- **Goal**
Can all of these lines be returned exactly?

===============

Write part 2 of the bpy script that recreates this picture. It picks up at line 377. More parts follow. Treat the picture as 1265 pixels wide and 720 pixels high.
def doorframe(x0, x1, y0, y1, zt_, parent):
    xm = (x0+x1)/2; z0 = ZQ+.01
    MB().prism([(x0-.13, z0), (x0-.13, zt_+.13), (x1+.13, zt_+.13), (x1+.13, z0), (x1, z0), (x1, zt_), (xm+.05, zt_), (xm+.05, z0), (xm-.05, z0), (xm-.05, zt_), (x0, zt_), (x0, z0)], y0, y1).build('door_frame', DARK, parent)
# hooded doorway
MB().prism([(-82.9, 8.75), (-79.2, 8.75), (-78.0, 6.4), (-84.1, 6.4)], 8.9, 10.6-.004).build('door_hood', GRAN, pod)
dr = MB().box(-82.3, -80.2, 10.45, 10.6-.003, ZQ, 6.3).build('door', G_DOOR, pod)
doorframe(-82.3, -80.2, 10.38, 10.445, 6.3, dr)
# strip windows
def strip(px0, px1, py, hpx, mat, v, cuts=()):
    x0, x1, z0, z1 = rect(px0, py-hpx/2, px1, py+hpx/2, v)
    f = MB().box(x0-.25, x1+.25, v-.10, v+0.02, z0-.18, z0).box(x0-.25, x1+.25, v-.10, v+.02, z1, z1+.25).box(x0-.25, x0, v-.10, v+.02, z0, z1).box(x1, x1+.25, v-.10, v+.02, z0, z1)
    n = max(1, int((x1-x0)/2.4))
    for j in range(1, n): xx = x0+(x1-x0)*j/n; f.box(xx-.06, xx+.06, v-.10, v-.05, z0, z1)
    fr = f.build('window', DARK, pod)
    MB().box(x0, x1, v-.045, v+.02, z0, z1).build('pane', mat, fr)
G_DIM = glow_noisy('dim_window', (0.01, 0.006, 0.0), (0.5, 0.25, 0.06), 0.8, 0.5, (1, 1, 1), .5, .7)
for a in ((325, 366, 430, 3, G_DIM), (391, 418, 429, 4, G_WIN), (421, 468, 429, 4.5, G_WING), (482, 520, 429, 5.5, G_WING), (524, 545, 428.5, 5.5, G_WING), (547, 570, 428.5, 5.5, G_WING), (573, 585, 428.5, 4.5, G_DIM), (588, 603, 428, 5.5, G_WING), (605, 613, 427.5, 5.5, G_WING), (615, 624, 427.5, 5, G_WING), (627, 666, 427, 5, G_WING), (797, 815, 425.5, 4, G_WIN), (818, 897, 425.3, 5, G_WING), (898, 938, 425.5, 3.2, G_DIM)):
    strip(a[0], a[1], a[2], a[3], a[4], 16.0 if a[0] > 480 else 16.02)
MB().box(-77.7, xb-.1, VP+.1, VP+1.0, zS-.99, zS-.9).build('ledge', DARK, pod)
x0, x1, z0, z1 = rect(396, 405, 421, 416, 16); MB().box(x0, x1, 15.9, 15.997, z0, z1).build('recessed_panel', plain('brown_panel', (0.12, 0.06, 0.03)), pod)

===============

- **The response**
Write part 2 of the bpy script that recreates this picture. It picks up at line 377. More parts follow. Treat the picture as 1265 pixels wide and 720 pixels high.
def doorframe(x0, x1, y0, y1, zt_, parent):
    xm = (x0+x1)/2; z0 = ZQ+.01
    MB().prism([(x0-.13, z0), (x0-.13, zt_+.13), (x1+.13, zt_+.13), (x1+.13, z0), (x1, z0), (x1, zt_), (xm+.05, zt_), (xm+.05, z0), (xm-.05, z0), (xm-.05, zt_), (x0, zt_), (x0, z0)], y0, y1).build('door_frame', DARK, parent)
# hooded doorway
MB().prism([(-82.9, 8.75), (-79.2, 8.75), (-78.0, 6.4), (-84.1, 6.4)], 8.9, 10.6-.004).build('door_hood', GRAN, pod)
dr = MB().box(-82.3, -80.2, 10.45, 10.6-.003, ZQ, 6.3).build('door', G_DOOR, pod)
doorframe(-82.3, -80.2, 10.38, 10.445, 6.3, dr)
# strip windows
def strip(px0, px1, py, hpx, mat, v, cuts=()):
    x0, x1, z0, z1 = rect(px0, py-hpx/2, px1, py+hpx/2, v)
    f = MB().box(x0-.25, x1+.25, v-.10, v+0.02, z0-.18, z0).box(x0-.25, x1+.25, v-.10, v+.02, z1, z1+.25).box(x0-.25, x0, v-.10, v+.02, z0, z1).box(x1, x1+.25, v-.10, v+.02, z0, z1)
    n = max(1, int((x1-x0)/2.4))
    for j in range(1, n): xx = x0+(x1-x0)*j/n; f.box(xx-.06, xx+.06, v-.10, v-.05, z0, z1)
    fr = f.build('window', DARK, pod)
    MB().box(x0, x1, v-.045, v+.02, z0, z1).build('pane', mat, fr)
G_DIM = glow_noisy('dim_window', (0.01, 0.006, 0.0), (0.5, 0.25, 0.06), 0.8, 0.5, (1, 1, 1), .5, .7)
for a in ((325, 366, 430, 3, G_DIM), (391, 418, 429, 4, G_WIN), (421, 468, 429, 4.5, G_WING), (482, 520, 429, 5.5, G_WING), (524, 545, 428.5, 5.5, G_WING), (547, 570, 428.5, 5.5, G_WING), (573, 585, 428.5, 4.5, G_DIM), (588, 603, 428, 5.5, G_WING), (605, 613, 427.5, 5.5, G_WING), (615, 624, 427.5, 5, G_WING), (627, 666, 427, 5, G_WING), (797, 815, 425.5, 4, G_WIN), (818, 897, 425.3, 5, G_WING), (898, 938, 425.5, 3.2, G_DIM)):
    strip(a[0], a[1], a[2], a[3], a[4], 16.0 if a[0] > 480 else 16.02)
MB().box(-77.7, xb-.1, VP+.1, VP+1.0, zS-.99, zS-.9).build('ledge', DARK, pod)
x0, x1, z0, z1 = rect(396, 405, 421, 416, 16); MB().box(x0, x1, 15.9, 15.997, z0, z1).build('recessed_panel', plain('brown_panel', (0.12, 0.06, 0.03)), pod)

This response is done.